* start *

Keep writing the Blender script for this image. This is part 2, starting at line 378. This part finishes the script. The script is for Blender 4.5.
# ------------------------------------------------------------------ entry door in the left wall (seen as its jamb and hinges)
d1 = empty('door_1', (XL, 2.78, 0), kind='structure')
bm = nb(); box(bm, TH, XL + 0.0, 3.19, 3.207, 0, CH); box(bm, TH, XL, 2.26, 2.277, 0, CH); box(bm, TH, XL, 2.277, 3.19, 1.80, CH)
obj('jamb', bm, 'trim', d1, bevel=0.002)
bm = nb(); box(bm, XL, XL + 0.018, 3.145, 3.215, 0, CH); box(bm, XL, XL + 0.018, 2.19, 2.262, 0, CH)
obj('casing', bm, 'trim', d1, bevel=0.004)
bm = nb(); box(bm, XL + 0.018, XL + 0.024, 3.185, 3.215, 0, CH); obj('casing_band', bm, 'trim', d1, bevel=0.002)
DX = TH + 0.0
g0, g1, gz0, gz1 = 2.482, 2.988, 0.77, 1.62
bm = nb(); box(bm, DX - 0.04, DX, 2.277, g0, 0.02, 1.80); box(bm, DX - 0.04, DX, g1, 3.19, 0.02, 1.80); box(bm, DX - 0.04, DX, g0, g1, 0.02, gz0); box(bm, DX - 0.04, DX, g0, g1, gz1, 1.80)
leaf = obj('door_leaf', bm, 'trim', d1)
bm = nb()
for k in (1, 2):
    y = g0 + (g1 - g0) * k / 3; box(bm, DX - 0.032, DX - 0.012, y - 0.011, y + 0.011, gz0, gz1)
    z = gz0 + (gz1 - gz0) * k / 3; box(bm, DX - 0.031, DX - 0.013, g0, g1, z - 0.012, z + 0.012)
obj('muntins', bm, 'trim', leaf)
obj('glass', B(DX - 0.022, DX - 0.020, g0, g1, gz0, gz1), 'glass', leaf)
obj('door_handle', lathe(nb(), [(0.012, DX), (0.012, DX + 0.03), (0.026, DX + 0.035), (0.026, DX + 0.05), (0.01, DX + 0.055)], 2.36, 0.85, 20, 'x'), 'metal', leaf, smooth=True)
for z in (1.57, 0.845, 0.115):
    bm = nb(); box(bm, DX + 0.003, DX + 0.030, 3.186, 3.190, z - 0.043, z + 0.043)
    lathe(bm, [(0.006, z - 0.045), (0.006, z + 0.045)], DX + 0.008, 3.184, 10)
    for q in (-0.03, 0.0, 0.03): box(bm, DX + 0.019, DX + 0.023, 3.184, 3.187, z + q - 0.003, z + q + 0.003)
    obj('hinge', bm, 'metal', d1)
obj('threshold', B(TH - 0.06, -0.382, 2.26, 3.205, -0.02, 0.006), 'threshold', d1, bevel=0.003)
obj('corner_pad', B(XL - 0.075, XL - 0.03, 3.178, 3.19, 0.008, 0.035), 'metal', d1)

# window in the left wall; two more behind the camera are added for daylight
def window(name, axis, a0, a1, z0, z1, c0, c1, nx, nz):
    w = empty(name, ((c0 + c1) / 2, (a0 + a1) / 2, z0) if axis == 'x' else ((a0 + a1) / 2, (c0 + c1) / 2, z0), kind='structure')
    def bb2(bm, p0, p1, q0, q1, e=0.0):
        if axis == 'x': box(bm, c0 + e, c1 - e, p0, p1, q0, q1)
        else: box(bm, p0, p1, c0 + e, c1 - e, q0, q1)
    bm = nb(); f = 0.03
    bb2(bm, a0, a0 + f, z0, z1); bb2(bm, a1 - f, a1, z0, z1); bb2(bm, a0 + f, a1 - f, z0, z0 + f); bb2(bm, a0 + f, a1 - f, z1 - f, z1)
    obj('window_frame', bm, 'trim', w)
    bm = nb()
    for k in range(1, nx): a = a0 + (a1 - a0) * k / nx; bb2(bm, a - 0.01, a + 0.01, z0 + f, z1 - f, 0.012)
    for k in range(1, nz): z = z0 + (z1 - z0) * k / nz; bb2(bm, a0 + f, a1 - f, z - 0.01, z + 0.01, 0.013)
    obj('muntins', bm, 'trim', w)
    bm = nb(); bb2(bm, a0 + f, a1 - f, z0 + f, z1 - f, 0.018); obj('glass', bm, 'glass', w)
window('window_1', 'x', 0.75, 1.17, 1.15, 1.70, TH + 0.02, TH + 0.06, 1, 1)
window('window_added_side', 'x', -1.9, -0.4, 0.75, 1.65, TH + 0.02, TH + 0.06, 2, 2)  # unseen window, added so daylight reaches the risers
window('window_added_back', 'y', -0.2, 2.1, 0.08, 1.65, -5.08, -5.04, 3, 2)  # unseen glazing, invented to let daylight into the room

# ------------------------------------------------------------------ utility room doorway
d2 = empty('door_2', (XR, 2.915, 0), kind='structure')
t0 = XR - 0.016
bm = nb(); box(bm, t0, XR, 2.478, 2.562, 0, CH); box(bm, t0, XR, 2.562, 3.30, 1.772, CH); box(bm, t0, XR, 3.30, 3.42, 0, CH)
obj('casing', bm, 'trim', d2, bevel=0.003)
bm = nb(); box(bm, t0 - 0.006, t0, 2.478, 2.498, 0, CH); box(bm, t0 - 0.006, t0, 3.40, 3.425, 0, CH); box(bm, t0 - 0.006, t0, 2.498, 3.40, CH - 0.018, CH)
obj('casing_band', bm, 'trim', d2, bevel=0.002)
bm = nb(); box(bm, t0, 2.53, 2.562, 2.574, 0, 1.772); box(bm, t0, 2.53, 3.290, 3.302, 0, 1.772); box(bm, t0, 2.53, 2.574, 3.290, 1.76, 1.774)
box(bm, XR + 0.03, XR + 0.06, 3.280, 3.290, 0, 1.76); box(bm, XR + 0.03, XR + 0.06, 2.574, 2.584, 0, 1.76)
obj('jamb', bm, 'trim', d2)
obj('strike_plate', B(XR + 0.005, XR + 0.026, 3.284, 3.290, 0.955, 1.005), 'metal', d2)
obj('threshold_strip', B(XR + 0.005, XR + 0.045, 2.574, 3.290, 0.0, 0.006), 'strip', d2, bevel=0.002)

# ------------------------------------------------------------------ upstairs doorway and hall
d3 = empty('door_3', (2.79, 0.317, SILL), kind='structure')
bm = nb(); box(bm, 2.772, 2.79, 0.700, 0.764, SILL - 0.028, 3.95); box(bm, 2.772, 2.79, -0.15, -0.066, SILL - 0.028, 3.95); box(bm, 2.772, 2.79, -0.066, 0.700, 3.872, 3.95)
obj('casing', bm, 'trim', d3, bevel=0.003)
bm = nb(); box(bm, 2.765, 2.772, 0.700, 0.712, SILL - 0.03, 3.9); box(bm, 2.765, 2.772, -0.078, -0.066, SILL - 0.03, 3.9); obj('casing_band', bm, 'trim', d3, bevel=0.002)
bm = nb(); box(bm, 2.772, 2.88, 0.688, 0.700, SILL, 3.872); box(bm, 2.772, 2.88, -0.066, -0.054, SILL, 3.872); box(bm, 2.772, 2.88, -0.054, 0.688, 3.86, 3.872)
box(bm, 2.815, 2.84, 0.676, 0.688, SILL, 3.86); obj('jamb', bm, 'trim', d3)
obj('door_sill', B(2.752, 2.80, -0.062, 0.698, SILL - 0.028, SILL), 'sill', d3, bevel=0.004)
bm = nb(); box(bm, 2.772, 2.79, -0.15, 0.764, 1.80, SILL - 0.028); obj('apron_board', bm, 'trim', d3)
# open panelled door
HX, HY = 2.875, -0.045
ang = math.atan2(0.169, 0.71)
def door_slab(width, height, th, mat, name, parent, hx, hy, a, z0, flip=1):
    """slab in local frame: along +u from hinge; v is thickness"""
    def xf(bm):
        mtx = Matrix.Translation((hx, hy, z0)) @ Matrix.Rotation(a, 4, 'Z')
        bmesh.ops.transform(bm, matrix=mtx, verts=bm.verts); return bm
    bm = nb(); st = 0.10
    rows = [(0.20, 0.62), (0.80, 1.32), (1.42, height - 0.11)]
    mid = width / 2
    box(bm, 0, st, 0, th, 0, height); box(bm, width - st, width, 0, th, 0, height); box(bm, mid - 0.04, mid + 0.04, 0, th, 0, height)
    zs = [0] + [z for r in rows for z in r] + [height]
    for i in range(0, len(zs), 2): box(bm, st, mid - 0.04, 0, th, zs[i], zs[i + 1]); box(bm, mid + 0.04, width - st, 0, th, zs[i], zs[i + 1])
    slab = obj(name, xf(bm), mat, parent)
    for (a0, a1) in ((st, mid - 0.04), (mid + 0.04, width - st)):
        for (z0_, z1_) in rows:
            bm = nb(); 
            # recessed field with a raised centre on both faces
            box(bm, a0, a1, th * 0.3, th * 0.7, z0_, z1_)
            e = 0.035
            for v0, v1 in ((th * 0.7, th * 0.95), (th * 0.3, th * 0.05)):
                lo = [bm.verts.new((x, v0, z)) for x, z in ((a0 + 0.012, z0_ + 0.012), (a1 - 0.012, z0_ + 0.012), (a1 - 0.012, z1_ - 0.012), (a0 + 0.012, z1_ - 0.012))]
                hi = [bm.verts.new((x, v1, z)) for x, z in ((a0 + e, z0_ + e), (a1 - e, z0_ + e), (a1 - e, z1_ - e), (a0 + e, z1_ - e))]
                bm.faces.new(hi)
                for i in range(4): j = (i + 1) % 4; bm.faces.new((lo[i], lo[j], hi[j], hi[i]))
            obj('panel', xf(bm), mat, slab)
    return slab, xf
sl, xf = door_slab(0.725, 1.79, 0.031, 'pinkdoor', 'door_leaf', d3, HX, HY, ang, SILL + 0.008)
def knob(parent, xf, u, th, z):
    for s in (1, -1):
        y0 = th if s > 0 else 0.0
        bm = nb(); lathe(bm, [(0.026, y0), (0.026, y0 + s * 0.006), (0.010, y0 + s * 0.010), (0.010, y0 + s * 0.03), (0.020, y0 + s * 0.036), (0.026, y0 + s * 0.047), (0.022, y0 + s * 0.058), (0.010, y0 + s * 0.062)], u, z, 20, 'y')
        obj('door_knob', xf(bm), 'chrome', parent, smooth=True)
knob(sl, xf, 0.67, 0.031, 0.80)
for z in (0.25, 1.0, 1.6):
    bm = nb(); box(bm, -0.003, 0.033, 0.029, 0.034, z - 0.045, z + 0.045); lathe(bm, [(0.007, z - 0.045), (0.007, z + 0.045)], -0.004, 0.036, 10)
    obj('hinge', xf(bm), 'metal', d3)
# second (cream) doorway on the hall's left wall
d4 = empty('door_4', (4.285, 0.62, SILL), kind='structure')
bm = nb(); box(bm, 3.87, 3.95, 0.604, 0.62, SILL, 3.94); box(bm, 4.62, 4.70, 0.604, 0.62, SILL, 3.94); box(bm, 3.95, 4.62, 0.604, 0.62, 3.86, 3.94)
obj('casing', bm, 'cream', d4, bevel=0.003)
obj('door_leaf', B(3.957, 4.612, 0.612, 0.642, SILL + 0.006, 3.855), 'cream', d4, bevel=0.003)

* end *

*Problem to work on:*
Look above and repeat, character for character, the lines from the first one to the line with "obj('corner_pad', B(XL - 0.075, XL", counting both.

*Response:*
Keep writing the Blender script for this image. This is part 2, starting at line 378. This part finishes the script. The script is for Blender 4.5.
# ------------------------------------------------------------------ entry door in the left wall (seen as its jamb and hinges)
d1 = empty('door_1', (XL, 2.78, 0), kind='structure')
bm = nb(); box(bm, TH, XL + 0.0, 3.19, 3.207, 0, CH); box(bm, TH, XL, 2.26, 2.277, 0, CH); box(bm, TH, XL, 2.277, 3.19, 1.80, CH)
obj('jamb', bm, 'trim', d1, bevel=0.002)
bm = nb(); box(bm, XL, XL + 0.018, 3.145, 3.215, 0, CH); box(bm, XL, XL + 0.018, 2.19, 2.262, 0, CH)
obj('casing', bm, 'trim', d1, bevel=0.004)
bm = nb(); box(bm, XL + 0.018, XL + 0.024, 3.185, 3.215, 0, CH); obj('casing_band', bm, 'trim', d1, bevel=0.002)
DX = TH + 0.0
g0, g1, gz0, gz1 = 2.482, 2.988, 0.77, 1.62
bm = nb(); box(bm, DX - 0.04, DX, 2.277, g0, 0.02, 1.80); box(bm, DX - 0.04, DX, g1, 3.19, 0.02, 1.80); box(bm, DX - 0.04, DX, g0, g1, 0.02, gz0); box(bm, DX - 0.04, DX, g0, g1, gz1, 1.80)
leaf = obj('door_leaf', bm, 'trim', d1)
bm = nb()
for k in (1, 2):
    y = g0 + (g1 - g0) * k / 3; box(bm, DX - 0.032, DX - 0.012, y - 0.011, y + 0.011, gz0, gz1)
    z = gz0 + (gz1 - gz0) * k / 3; box(bm, DX - 0.031, DX - 0.013, g0, g1, z - 0.012, z + 0.012)
obj('muntins', bm, 'trim', leaf)
obj('glass', B(DX - 0.022, DX - 0.020, g0, g1, gz0, gz1), 'glass', leaf)
obj('door_handle', lathe(nb(), [(0.012, DX), (0.012, DX + 0.03), (0.026, DX + 0.035), (0.026, DX + 0.05), (0.01, DX + 0.055)], 2.36, 0.85, 20, 'x'), 'metal', leaf, smooth=True)
for z in (1.57, 0.845, 0.115):
    bm = nb(); box(bm, DX + 0.003, DX + 0.030, 3.186, 3.190, z - 0.043, z + 0.043)
    lathe(bm, [(0.006, z - 0.045), (0.006, z + 0.045)], DX + 0.008, 3.184, 10)
    for q in (-0.03, 0.0, 0.03): box(bm, DX + 0.019, DX + 0.023, 3.184, 3.187, z + q - 0.003, z + q + 0.003)
    obj('hinge', bm, 'metal', d1)
obj('threshold', B(TH - 0.06, -0.382, 2.26, 3.205, -0.02, 0.006), 'threshold', d1, bevel=0.003)
obj('corner_pad', B(XL - 0.075, XL - 0.03, 3.178, 3.19, 0.008, 0.035), 'metal', d1)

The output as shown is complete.